## [Prompt]
Print the first line of the material below and each line after it, exactly as written, ending with the line that contains "COL = SC.collection".

## [Supplied data]
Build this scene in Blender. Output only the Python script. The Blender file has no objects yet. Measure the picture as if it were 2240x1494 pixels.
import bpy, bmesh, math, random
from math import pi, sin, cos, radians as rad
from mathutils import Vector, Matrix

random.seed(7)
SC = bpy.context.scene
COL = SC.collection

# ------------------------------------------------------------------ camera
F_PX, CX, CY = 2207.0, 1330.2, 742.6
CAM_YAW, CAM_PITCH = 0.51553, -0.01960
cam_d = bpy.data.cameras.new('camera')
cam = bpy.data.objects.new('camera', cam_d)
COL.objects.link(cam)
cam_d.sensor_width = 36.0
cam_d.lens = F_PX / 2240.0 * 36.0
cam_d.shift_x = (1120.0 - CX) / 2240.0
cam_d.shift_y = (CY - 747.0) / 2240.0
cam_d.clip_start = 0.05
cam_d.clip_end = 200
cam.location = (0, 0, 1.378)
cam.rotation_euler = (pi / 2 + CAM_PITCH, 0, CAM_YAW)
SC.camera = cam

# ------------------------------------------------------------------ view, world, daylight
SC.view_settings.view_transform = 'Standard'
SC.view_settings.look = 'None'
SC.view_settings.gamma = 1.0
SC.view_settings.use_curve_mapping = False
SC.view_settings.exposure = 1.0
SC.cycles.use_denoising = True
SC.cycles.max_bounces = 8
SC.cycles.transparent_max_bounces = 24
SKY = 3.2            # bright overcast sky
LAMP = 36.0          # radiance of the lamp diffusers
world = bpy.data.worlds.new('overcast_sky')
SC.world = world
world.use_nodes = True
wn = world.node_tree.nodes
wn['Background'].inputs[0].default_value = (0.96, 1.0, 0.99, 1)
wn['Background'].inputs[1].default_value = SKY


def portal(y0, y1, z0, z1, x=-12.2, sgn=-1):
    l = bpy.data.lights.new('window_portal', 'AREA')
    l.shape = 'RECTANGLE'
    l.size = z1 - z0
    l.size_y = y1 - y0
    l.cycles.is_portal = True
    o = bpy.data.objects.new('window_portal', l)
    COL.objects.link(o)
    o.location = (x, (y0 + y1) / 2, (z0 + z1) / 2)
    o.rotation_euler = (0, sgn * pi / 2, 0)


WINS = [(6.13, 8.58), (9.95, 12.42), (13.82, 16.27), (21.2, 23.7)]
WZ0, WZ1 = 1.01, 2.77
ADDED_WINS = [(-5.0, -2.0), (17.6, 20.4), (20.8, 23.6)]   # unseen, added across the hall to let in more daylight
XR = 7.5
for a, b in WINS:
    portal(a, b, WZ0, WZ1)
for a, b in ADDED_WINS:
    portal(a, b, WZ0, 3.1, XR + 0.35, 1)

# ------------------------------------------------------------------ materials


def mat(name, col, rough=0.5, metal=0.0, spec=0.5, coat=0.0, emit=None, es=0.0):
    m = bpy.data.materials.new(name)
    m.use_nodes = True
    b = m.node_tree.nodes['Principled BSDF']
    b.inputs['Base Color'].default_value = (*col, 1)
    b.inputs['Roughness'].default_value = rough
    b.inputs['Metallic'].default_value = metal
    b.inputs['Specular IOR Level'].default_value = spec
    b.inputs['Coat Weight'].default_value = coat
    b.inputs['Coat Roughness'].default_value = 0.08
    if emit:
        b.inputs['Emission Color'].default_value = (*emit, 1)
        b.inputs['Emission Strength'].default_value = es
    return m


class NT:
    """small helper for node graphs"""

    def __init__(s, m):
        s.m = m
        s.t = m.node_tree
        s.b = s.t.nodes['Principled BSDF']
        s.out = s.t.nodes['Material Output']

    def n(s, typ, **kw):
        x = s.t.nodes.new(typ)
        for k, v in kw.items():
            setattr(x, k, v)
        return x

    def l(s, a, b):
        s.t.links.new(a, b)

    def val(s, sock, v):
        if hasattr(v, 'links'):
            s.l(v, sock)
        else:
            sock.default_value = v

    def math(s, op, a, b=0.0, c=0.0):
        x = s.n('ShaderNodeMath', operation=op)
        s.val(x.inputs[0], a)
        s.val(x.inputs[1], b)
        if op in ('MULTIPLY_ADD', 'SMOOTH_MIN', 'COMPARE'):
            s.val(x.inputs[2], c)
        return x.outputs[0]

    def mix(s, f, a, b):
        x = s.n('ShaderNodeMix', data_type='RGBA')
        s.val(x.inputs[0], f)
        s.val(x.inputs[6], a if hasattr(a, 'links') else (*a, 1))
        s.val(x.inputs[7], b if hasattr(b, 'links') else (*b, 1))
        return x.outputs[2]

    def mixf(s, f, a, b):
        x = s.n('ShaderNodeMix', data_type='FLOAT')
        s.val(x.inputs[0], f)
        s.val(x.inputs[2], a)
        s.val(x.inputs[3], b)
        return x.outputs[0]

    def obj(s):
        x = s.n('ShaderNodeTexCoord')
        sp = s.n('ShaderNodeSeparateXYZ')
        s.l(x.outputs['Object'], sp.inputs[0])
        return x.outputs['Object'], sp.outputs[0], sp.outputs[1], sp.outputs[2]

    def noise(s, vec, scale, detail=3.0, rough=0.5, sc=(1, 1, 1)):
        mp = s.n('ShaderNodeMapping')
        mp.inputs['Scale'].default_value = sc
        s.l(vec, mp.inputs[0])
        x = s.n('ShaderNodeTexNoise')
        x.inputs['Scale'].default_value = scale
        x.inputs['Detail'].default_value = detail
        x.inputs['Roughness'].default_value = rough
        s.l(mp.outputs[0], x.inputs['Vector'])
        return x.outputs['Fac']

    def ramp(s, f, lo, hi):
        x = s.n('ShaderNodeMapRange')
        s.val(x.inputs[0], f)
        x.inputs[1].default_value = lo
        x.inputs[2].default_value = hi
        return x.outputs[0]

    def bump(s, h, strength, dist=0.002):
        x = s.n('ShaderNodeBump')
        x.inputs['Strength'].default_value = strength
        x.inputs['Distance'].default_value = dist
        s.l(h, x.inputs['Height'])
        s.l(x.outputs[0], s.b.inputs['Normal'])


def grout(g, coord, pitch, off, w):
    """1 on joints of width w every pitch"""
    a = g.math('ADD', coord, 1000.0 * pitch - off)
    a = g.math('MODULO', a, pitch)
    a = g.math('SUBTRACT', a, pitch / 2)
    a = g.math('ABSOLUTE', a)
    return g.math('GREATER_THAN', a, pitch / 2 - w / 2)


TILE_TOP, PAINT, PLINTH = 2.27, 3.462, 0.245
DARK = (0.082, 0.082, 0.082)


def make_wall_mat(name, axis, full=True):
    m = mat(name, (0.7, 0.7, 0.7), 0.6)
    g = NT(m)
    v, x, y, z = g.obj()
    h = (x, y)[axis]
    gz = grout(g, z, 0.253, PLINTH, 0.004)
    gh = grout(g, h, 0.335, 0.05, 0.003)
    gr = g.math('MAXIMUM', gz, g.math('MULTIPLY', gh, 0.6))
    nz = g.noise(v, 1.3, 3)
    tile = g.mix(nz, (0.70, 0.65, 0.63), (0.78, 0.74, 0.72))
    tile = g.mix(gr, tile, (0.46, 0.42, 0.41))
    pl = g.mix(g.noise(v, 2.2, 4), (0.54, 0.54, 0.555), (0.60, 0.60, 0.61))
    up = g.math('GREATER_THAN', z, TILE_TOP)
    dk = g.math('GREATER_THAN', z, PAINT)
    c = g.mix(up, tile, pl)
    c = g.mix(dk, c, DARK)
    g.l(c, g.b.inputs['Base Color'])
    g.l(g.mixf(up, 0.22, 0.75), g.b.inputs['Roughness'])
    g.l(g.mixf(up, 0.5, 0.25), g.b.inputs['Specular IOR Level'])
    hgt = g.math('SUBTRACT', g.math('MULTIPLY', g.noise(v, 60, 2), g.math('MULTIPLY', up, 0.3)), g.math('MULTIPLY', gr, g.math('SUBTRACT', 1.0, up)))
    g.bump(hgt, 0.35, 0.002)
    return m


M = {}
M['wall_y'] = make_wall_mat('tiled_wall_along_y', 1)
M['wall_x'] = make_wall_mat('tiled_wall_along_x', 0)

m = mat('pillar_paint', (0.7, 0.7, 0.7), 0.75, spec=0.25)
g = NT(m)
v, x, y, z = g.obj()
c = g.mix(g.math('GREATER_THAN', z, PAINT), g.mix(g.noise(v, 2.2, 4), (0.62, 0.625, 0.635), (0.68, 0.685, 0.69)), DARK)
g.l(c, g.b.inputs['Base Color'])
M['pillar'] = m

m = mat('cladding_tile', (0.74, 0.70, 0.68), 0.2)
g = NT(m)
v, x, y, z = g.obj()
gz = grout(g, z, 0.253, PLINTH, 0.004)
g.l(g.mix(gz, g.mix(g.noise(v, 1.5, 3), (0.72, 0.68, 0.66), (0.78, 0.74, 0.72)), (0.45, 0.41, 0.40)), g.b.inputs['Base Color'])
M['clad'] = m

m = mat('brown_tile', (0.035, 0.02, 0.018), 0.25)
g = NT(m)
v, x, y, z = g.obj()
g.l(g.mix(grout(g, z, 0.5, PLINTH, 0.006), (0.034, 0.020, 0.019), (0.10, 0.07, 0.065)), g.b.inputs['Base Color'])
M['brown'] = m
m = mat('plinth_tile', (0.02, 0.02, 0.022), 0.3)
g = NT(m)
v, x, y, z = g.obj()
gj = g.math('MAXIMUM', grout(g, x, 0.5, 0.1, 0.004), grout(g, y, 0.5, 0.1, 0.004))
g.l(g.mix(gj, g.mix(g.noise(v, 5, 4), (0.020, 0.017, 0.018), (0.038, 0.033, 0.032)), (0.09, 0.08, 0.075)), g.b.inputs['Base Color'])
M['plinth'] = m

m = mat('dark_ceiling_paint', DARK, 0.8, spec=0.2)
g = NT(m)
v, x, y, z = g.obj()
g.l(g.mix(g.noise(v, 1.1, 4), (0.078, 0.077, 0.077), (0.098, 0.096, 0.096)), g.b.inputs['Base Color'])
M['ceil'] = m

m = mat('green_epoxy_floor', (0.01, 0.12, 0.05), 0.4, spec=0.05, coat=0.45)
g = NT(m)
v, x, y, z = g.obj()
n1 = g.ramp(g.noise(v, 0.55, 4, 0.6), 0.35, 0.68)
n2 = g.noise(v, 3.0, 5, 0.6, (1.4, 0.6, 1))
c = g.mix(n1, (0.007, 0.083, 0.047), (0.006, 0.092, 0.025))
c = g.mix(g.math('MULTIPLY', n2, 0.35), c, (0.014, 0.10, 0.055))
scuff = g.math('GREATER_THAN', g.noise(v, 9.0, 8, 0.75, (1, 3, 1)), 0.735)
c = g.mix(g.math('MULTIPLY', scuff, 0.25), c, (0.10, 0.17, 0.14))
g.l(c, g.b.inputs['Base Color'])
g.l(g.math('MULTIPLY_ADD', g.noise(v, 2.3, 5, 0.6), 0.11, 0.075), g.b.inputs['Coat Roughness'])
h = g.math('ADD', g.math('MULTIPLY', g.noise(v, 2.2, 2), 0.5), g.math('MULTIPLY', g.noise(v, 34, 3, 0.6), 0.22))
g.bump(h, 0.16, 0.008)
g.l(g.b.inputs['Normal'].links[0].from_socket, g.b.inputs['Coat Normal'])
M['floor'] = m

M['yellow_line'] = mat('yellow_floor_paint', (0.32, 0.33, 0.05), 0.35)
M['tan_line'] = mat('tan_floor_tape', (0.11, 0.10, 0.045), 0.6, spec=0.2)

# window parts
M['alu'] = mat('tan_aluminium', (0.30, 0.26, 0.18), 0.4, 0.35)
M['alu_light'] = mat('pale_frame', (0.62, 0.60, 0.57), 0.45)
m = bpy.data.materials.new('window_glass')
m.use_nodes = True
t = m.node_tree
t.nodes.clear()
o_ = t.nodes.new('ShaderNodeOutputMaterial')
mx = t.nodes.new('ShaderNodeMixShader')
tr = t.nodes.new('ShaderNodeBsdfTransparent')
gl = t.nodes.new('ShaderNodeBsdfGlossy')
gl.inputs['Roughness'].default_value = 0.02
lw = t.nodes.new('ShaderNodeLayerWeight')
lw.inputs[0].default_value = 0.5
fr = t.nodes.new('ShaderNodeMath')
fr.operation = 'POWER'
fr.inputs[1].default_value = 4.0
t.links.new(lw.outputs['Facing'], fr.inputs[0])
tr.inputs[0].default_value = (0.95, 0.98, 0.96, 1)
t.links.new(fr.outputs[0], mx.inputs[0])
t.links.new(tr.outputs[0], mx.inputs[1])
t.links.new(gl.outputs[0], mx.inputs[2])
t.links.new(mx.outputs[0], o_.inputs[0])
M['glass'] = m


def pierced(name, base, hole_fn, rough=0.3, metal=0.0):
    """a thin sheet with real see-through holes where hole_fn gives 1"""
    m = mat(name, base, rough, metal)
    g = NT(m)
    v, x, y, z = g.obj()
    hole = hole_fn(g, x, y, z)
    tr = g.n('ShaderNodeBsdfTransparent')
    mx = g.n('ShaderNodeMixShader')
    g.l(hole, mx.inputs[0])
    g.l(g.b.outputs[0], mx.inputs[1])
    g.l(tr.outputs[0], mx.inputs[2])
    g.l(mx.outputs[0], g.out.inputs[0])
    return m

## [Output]
Build this scene in Blender. Output only the Python script. The Blender file has no objects yet. Measure the picture as if it were 2240x1494 pixels.
import bpy, bmesh, math, random
from math import pi, sin, cos, radians as rad
from mathutils import Vector, Matrix

random.seed(7)
SC = bpy.context.scene
COL = SC.collection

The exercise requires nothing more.